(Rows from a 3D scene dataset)
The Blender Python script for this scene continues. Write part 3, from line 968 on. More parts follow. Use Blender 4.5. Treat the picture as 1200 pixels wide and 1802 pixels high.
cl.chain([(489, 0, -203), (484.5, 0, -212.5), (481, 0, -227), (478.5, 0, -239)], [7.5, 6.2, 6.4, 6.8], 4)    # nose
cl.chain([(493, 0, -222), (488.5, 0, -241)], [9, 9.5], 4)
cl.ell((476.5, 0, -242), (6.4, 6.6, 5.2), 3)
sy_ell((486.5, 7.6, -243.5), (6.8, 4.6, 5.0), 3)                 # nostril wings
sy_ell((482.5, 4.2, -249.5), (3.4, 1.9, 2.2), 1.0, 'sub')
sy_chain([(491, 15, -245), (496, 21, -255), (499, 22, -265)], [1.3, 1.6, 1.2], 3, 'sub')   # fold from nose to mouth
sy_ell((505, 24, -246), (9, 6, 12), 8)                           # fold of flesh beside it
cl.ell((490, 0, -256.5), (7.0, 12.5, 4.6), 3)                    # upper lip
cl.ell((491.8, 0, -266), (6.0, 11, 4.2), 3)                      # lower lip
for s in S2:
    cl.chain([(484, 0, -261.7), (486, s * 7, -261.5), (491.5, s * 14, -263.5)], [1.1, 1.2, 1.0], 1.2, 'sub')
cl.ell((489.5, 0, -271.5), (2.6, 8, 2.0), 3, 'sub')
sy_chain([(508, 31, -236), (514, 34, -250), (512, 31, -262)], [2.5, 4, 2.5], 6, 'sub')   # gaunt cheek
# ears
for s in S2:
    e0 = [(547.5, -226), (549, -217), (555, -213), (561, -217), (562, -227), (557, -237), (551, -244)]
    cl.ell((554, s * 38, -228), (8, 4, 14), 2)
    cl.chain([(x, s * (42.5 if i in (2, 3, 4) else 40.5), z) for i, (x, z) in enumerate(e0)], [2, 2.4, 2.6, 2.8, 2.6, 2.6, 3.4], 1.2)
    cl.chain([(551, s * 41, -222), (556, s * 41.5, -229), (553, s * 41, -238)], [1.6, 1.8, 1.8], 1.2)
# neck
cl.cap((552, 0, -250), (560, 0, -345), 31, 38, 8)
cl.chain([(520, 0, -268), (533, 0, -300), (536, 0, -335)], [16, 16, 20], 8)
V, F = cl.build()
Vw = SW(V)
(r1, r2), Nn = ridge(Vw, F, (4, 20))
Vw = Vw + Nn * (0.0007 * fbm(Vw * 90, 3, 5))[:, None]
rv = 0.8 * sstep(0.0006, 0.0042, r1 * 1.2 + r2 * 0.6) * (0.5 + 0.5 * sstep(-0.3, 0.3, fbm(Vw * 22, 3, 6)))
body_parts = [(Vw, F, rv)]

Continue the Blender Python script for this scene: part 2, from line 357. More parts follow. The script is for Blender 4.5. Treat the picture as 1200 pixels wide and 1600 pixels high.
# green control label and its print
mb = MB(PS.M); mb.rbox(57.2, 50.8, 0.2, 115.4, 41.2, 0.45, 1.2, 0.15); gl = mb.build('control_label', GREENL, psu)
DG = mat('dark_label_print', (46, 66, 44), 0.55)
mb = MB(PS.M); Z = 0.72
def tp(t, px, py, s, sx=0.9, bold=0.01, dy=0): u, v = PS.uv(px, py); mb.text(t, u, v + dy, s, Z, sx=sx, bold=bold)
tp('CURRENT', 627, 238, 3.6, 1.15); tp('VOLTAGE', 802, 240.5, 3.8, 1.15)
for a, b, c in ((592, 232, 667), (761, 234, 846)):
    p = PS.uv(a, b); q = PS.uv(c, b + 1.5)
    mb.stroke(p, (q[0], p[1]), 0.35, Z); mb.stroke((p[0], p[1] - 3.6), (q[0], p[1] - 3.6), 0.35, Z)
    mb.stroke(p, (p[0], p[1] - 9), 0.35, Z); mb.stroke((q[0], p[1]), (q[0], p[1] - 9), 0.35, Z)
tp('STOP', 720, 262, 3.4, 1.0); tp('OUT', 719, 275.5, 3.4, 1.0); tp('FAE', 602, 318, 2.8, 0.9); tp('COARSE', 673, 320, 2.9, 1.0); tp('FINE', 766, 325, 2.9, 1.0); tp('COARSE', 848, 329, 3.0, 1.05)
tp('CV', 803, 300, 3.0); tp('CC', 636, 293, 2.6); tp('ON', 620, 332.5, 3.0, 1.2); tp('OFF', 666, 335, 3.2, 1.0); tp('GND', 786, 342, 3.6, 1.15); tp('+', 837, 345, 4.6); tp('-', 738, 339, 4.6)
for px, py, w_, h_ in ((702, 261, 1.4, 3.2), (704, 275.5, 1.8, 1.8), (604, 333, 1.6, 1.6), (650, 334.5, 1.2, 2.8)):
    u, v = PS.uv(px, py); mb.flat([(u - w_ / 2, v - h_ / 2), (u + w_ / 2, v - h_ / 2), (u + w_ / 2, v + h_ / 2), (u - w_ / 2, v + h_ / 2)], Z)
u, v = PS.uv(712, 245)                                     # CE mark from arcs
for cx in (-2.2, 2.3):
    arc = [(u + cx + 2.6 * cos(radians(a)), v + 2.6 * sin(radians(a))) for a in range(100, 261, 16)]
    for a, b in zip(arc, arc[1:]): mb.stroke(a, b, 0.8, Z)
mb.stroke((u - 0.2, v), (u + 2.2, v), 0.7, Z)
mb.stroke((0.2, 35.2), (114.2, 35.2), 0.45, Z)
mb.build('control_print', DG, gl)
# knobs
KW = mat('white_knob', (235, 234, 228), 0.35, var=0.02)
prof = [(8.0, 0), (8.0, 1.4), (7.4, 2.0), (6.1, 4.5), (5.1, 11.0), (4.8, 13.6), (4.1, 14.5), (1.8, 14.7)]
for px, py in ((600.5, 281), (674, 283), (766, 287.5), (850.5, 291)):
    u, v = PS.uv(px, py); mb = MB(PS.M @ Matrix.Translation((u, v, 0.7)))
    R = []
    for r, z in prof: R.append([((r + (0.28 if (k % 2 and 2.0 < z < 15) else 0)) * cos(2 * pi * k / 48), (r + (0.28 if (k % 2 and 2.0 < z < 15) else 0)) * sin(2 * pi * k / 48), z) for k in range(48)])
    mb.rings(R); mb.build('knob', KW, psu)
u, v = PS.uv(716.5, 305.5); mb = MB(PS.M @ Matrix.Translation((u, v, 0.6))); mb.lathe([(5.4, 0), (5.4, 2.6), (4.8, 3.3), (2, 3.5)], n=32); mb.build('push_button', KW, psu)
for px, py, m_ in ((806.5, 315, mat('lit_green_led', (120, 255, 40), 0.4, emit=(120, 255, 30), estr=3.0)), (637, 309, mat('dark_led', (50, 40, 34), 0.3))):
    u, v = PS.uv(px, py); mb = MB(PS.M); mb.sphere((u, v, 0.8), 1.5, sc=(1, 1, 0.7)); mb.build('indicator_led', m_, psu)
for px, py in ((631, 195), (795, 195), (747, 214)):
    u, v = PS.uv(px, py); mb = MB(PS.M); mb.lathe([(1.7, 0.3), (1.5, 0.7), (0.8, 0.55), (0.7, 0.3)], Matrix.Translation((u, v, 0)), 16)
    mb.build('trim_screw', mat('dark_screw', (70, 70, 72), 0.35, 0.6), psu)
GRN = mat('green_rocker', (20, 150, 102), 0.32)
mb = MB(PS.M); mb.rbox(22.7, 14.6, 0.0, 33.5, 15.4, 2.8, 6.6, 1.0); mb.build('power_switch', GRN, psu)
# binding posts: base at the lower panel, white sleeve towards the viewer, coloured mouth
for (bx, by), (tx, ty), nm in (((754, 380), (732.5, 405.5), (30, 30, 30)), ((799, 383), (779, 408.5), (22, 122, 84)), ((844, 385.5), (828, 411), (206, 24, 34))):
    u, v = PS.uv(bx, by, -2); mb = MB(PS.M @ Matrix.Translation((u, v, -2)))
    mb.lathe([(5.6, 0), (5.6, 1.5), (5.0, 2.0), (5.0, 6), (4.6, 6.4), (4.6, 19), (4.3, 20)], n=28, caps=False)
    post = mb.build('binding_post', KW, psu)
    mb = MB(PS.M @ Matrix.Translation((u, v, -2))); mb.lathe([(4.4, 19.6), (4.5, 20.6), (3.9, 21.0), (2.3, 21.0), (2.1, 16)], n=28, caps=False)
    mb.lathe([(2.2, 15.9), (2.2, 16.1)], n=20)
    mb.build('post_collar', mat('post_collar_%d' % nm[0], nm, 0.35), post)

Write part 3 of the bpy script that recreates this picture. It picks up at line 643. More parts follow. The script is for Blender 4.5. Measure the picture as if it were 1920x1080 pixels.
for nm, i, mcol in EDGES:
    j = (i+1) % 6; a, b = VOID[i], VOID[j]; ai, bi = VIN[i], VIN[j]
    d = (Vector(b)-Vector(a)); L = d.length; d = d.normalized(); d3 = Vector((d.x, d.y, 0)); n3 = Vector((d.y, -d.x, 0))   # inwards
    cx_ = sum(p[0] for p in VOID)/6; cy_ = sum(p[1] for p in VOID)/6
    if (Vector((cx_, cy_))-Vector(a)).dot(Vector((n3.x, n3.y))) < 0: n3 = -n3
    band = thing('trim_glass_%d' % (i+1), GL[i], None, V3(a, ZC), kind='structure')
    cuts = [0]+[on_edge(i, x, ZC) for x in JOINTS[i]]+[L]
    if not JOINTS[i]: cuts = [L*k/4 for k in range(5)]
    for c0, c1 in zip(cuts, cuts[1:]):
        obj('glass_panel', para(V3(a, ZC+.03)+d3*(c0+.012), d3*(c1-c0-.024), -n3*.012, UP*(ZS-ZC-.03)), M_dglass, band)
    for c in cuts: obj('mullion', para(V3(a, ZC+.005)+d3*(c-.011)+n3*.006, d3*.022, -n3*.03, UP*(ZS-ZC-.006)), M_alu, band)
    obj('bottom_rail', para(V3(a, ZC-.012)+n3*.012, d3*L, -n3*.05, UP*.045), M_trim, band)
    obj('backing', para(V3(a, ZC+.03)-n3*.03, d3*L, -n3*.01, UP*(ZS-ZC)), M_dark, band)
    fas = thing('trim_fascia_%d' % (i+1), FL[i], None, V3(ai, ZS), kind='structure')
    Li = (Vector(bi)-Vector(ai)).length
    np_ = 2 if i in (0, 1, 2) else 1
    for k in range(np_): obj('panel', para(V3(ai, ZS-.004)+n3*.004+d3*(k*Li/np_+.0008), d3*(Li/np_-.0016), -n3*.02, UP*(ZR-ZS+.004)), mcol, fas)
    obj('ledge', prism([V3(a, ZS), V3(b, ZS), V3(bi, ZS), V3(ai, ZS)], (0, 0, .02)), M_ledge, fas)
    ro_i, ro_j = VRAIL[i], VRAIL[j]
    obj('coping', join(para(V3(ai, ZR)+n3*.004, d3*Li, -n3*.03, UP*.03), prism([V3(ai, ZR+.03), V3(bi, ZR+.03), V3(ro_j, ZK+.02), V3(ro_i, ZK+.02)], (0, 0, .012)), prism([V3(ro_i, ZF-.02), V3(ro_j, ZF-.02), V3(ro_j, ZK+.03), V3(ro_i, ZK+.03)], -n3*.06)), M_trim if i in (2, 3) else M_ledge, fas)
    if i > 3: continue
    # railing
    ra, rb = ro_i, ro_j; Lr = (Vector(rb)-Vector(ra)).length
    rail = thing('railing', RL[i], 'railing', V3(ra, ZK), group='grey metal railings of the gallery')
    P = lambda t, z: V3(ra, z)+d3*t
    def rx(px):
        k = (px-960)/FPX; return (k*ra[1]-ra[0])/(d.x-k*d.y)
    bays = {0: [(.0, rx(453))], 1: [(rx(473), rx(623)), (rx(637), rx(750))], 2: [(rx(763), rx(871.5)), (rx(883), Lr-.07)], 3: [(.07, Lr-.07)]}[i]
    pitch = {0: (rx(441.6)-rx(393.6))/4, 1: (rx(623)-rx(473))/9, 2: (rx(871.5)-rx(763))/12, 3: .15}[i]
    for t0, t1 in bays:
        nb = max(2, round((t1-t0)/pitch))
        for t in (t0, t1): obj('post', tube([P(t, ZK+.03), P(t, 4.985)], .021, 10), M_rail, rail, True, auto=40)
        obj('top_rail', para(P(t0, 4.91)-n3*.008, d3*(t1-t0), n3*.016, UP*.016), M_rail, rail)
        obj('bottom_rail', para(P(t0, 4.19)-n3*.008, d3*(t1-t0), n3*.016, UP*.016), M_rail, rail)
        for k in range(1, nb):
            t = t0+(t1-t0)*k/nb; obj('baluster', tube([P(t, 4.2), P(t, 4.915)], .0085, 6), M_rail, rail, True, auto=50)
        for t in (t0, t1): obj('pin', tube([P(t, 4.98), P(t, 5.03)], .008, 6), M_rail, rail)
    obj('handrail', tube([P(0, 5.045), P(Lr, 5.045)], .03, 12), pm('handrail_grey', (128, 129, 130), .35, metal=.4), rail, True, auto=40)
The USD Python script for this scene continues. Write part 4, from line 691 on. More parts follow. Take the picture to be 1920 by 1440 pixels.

▶ _Given instruction_
Set down exactly the lines that begin the records and continue through the line bearing "body_parts = [(Vw, F, rv)]"; include both ends.

▶ _Result for this exercise_
The Blender Python script for this scene continues. Write part 3, from line 968 on. More parts follow. Use Blender 4.5. Treat the picture as 1200 pixels wide and 1802 pixels high.
cl.chain([(489, 0, -203), (484.5, 0, -212.5), (481, 0, -227), (478.5, 0, -239)], [7.5, 6.2, 6.4, 6.8], 4)    # nose
cl.chain([(493, 0, -222), (488.5, 0, -241)], [9, 9.5], 4)
cl.ell((476.5, 0, -242), (6.4, 6.6, 5.2), 3)
sy_ell((486.5, 7.6, -243.5), (6.8, 4.6, 5.0), 3)                 # nostril wings
sy_ell((482.5, 4.2, -249.5), (3.4, 1.9, 2.2), 1.0, 'sub')
sy_chain([(491, 15, -245), (496, 21, -255), (499, 22, -265)], [1.3, 1.6, 1.2], 3, 'sub')   # fold from nose to mouth
sy_ell((505, 24, -246), (9, 6, 12), 8)                           # fold of flesh beside it
cl.ell((490, 0, -256.5), (7.0, 12.5, 4.6), 3)                    # upper lip
cl.ell((491.8, 0, -266), (6.0, 11, 4.2), 3)                      # lower lip
for s in S2:
    cl.chain([(484, 0, -261.7), (486, s * 7, -261.5), (491.5, s * 14, -263.5)], [1.1, 1.2, 1.0], 1.2, 'sub')
cl.ell((489.5, 0, -271.5), (2.6, 8, 2.0), 3, 'sub')
sy_chain([(508, 31, -236), (514, 34, -250), (512, 31, -262)], [2.5, 4, 2.5], 6, 'sub')   # gaunt cheek
# ears
for s in S2:
    e0 = [(547.5, -226), (549, -217), (555, -213), (561, -217), (562, -227), (557, -237), (551, -244)]
    cl.ell((554, s * 38, -228), (8, 4, 14), 2)
    cl.chain([(x, s * (42.5 if i in (2, 3, 4) else 40.5), z) for i, (x, z) in enumerate(e0)], [2, 2.4, 2.6, 2.8, 2.6, 2.6, 3.4], 1.2)
    cl.chain([(551, s * 41, -222), (556, s * 41.5, -229), (553, s * 41, -238)], [1.6, 1.8, 1.8], 1.2)
# neck
cl.cap((552, 0, -250), (560, 0, -345), 31, 38, 8)
cl.chain([(520, 0, -268), (533, 0, -300), (536, 0, -335)], [16, 16, 20], 8)
V, F = cl.build()
Vw = SW(V)
(r1, r2), Nn = ridge(Vw, F, (4, 20))
Vw = Vw + Nn * (0.0007 * fbm(Vw * 90, 3, 5))[:, None]
rv = 0.8 * sstep(0.0006, 0.0042, r1 * 1.2 + r2 * 0.6) * (0.5 + 0.5 * sstep(-0.3, 0.3, fbm(Vw * 22, 3, 6)))
body_parts = [(Vw, F, rv)]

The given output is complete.